On one occasion, Dunham was overcome with emotion when she “looked up to see him smiling at me with something so tender, it felt like it could only have been love.”
So “disarmed” was she by Driver’s tenderness, she dropped her glass of water, she writes.
Driver threw chair when Dunham forgot lines
Dunham recounts how Driver once allegedly became so angry at her for forgetting a line while the pair rehearsed he “hurled a chair at the wall next to me.”
“Late one night, as we practiced lines in my trailer, I found that mine were suddenly gone. I knew I’d written them. I’d known them only minutes before,” she writes. “But when I opened my mouth, all that came out was a stammer — until finally, Adam screamed, ‘F------ SAY SOMETHING’ and hurled a chair at the wall next to me. ‘WAKE THE F--- UP,’ he told me. ‘I’M SICK OF WATCHING YOU JUST STARE.’”
Dunham “didn’t tell anyone” about the chair incident, she writes, but remembered all her lines “correctly after that.”
Driver ‘hurled’ her around during sex scene
Dunham, who also directed many episodes of “Girls,” also alleges that Driver ignored her directions for the pair’s sex scenes.
Driver, she writes, tossed the “careful blocking” she designed for the scenes “out the window” and instead “hurled me this way and that.”
“Stunned, I couldn’t speak for a moment, unsure of what had happened — had I lost directorial authority, allowed the scene to go off the rails, not given proper instructions?” she writes.
Dunham continues, “It wasn’t that I felt violated — and I also wouldn’t know if I had, as there was little in my sexual life that I hadn’t allowed to happen, and for no pay.
“But I felt that something intimate, confusing and primal had played out in a scenario I was meant to control.”
Dunham and Driver nearly ‘crossed a boundary’
Dunham alleges she and Driver nearly slept together during one weekend when his girlfriend — now wife — Joanne Tucker was in Cincinnati performing in a play.
Driver “came over almost every night,” she writes. “I was still frail and fawning, a careful and terrified version of myself — and maybe he liked me most that way. Maybe it made his heart go out to me, or maybe it just leveled the balance of power.”
Toward the end of the week, she writes, Driver called her.
“You still home alone, Dunham?” he allegedly asked her. “Okay. I’m riding down to you. But I’m warning you, if I come up, I’m not leaving this time.”
When Driver arrived, he phoned Dunham but she didn’t pick up.
“It felt as simple as ignoring your doorbell, as pretending to be asleep, as impossible as stopping your blood from flowing,” she writes.

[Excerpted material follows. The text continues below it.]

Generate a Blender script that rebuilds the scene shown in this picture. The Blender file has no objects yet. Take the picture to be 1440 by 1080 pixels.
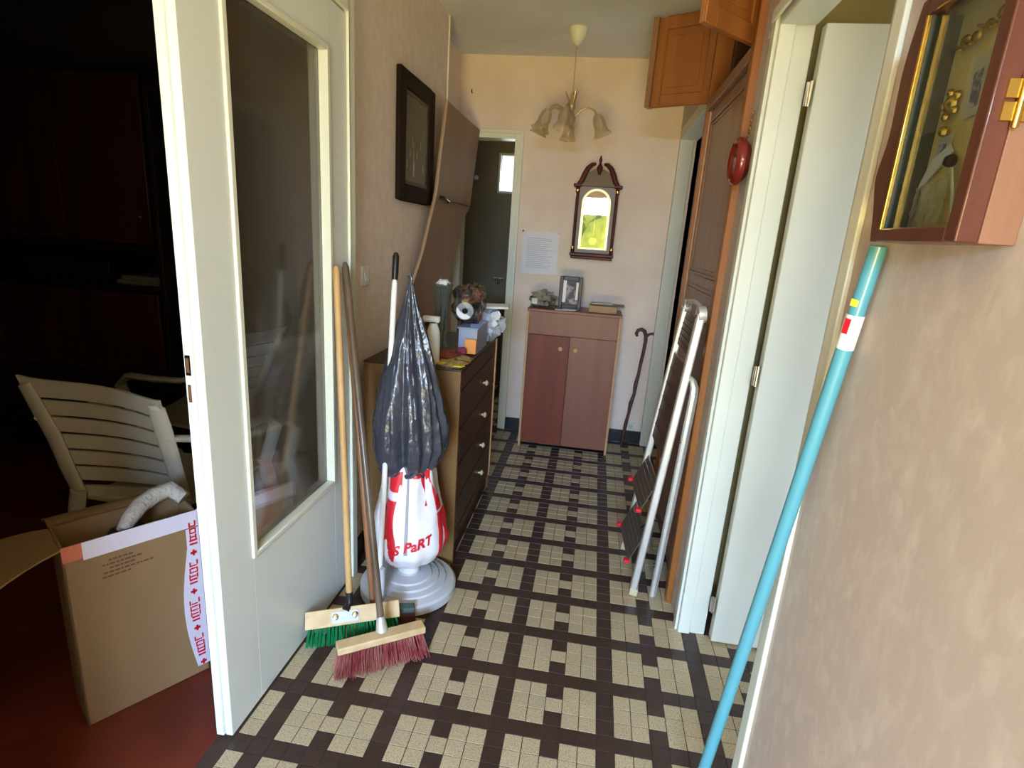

“But some part of me knew — some wise part of me, some bold part of me — that if we crossed whatever boundary we were threatening to cross, the return to work would be tinged with humiliation, that I’d be minimizing any authority I still had, and that, however it went, my heart — bruised but improbably not yet broken — would crack.”
A month after the incident, Driver called Dunham to tell her he was engaged. Driver and the actor Joanne Tucker married in 2013.
“It was absurd to be heartbroken, to have thought I meant anything, that I occupied any role beyond distraction. I was his scene partner, sure — and so when we were in a scene, his attention was piercing, his presence all-consuming,” she writes.
“But in life? It would never be me who kept him in line. I didn’t have the chops. Even at work, I couldn’t do it, in the one place I was meant to make the rules.”